Burada “Ya Rabbi, sen alemlerin Rabbısın seni nasıl ziyaret edeyim?” cümlesi bir başka mana taşır. Onu da burada anlatmak icap eder. Şu demektir: “Belli bir surette seni nasıl müşahede edebilirim? Bilhassa keyfiyeti ve şekli olan bir şeyde... Halbuki sen bu gözde görülen alemlerin suretine inhisar etmekten ve belli bir şekil almaktan yana münezzehsin.”
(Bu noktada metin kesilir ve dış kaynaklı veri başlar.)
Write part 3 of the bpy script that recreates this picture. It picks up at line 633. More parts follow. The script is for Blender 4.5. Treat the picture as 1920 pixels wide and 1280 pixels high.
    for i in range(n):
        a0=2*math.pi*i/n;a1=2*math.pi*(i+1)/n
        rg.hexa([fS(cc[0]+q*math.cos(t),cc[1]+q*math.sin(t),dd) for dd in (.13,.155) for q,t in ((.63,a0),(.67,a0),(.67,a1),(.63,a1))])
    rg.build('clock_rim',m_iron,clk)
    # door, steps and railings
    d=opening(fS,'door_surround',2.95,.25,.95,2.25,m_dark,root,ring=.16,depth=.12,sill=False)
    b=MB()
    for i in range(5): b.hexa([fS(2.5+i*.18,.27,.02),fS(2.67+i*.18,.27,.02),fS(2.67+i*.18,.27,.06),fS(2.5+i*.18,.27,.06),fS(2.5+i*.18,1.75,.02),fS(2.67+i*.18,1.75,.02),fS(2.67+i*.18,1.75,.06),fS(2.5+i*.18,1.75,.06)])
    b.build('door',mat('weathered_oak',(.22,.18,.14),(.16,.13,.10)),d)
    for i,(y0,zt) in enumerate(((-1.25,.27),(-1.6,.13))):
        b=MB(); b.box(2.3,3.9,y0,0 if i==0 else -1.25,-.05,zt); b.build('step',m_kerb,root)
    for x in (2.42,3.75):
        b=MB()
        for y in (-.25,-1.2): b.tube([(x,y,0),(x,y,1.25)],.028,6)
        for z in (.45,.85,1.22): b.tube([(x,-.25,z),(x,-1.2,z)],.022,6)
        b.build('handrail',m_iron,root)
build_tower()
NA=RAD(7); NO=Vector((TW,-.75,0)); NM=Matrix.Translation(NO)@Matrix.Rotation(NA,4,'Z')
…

“Bilmiyor musun?... Kelimesi ile başlayan cümleye verilecek mana ise şu şekilde olur: “Sen şöyle bir marifete sahip olmadın mı ki, mutlak varlığım her taayyünde, yani göze gelen her belli şeyde vardır. Sonra taayyün halini her mutlak olan mana taşır. Halbuki sen, anlatıldığı gibi, kendinde bir irfana sahip olmadın. Sonra bilmedin ki, o hasta kulun hakikati Hakikatimin aynıdır. Zira onda zahir olan Benim.” Bu zuhurun belli bir mana şekli şöyle olabilir: İsmin isim verilene nisbeti gibi ki, bu, o hasta kulun ‘Hakikatime’ nisbeti babında bir misaldir, benzetmedir. Kaldi ki, isim, müsemmaya göre ayrı değil, aynıdır.
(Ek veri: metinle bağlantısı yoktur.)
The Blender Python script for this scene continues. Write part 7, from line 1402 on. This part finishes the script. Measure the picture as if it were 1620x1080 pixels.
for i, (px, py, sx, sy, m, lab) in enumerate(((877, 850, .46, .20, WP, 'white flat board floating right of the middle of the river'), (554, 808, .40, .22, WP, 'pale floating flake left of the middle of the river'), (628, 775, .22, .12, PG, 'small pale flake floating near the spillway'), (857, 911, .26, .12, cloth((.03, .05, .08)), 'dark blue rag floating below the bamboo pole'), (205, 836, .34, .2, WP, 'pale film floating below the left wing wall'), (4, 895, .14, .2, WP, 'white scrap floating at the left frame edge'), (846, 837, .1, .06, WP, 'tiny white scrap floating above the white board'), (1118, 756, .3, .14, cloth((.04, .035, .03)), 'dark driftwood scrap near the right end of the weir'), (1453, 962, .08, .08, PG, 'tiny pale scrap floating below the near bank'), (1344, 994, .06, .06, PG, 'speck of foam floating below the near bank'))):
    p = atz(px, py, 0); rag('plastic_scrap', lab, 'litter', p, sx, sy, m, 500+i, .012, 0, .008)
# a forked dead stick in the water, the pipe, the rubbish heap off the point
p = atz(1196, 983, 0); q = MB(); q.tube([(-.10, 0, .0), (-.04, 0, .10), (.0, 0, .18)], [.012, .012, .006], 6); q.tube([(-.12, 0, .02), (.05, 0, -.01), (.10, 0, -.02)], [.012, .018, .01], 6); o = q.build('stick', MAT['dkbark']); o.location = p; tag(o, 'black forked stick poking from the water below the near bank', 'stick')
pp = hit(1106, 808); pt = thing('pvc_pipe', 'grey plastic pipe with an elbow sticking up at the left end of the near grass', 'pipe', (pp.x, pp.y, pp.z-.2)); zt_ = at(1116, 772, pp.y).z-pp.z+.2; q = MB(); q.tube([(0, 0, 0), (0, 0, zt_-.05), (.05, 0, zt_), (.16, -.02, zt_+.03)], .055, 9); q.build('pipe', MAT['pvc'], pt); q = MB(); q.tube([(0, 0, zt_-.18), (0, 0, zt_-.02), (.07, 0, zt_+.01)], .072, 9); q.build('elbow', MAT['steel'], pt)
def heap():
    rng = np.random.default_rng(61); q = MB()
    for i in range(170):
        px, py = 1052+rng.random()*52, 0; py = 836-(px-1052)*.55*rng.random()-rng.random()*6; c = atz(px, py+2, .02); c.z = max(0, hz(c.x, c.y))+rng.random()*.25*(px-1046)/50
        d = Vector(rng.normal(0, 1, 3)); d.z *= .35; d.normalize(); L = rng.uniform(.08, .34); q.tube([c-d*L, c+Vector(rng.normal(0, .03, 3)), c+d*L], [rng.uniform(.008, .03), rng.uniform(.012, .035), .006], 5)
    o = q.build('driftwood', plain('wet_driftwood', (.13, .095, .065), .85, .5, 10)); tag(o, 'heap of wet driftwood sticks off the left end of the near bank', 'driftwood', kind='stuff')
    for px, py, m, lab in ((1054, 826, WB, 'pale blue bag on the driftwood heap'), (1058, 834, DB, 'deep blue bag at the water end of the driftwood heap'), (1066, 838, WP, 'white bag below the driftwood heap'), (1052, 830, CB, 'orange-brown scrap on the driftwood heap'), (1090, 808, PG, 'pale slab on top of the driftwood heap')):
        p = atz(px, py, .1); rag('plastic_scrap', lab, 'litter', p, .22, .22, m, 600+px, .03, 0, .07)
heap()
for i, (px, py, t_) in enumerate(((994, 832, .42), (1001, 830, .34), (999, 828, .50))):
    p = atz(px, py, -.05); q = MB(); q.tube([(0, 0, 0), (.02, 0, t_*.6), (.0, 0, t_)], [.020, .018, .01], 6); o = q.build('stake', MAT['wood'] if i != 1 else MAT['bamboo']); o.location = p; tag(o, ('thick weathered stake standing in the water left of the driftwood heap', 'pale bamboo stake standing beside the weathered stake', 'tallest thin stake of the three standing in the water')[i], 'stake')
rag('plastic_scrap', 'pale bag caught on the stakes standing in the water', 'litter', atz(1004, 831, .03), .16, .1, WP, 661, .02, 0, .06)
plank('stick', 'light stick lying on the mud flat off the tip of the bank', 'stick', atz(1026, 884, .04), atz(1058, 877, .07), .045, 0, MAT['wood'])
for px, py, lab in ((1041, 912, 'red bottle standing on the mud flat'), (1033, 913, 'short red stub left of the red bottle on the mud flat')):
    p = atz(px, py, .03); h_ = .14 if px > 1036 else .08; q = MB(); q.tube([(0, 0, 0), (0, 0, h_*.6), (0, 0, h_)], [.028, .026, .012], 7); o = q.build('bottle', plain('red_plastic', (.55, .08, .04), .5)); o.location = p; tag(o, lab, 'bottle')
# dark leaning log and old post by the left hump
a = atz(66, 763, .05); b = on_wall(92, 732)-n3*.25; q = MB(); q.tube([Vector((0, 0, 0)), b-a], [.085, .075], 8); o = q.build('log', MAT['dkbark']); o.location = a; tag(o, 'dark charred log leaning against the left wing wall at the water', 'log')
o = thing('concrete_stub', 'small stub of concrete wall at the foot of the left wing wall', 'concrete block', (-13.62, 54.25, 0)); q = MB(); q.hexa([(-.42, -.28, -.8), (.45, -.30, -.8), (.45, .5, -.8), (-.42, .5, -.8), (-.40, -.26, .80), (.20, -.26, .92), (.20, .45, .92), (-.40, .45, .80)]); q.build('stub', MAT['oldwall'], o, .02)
Yukarıdaki açıklama nazara alınarak, “Bilmiyor musun?” şeklinde gelen cümlenin devamı olan “Eğer onu ziyaret etseydin beni yanında bulacaktın...” cümlesine de bir başka mana vermek icap eder: “Durum yukarıda anlatıdığı gibi olunca, anlayamadın ki Mutlak Varlığım onun izafi varlığında seyrini tamamlamaktadır. Onu zuhura getirmektedir.”
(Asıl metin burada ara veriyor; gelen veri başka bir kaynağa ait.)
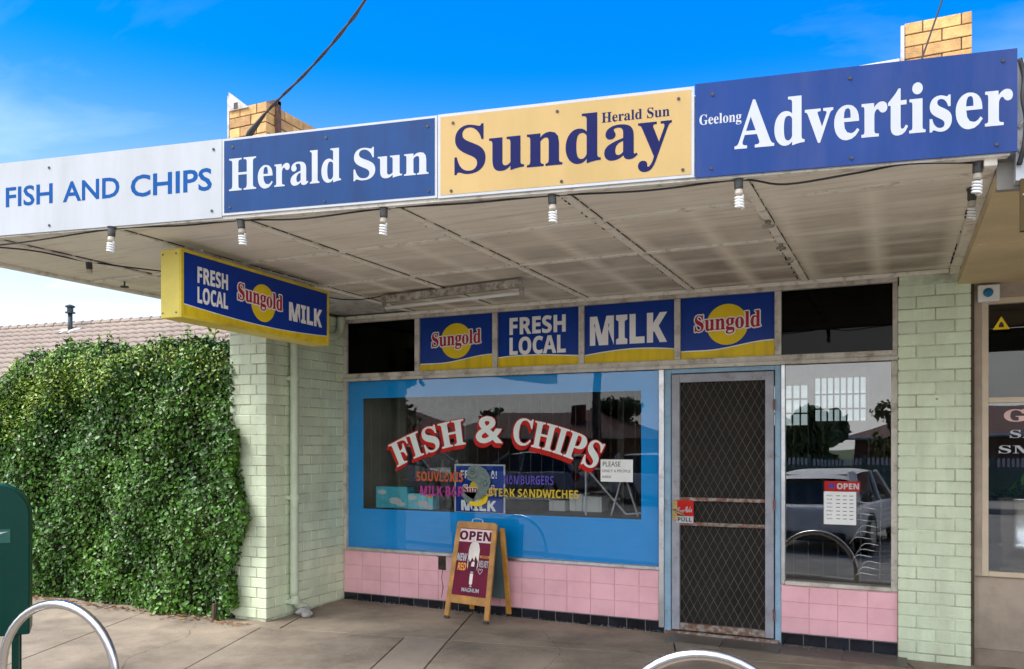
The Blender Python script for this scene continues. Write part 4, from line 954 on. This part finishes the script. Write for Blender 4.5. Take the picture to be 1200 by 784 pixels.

Yukarıda anlatılan manaların tümüne şu Ayeti Kerime işaret etmektedir: “O küfredenlerin amelleri ise çöldeki serap gibidir ki susuz onu su zanneder:” (Nur/39).
Mevzuumuz olan Hadisi Şerifin hepsini burada açıklayamadık. Ama kendisi ile bir kıyas yapılacak kadarını açıkladık. Kaldı ki bir kıyas usulü de vardır. Kalanı da buna göre kıyas eyle.
Hadiste “hasta”nın manevi olarak, şirk, küfür vb. hasta olduğunu gören, hastaya gerekli tebliği ve irşadı yaparak, Hakk’ın zuhur mahalli olarak BİLLAHİ sırrıyla hasta mertebesine tenezzül eder.
Hadiste “yemekle doyurulmak isteyen ilim ve irfan açlığında olan kişilerdir. “Bu merteye” “BİLLAHİ VE HU” sırrıyla tenezzül ile, o ferd Hakkani tebliğ ve irşad ile doyurulur. Hadiste “su isteyen feyz-i ilahi, marifet-i ilahi” ve ”rahmet-i ilahiye” ye muhtaç olan şahsiyeti temsil etmektedir. İşte bu ihtiyaçların karşılaması ile HAKK İLE HÜVİYET BERABERLİĞİ yaşanmış olur.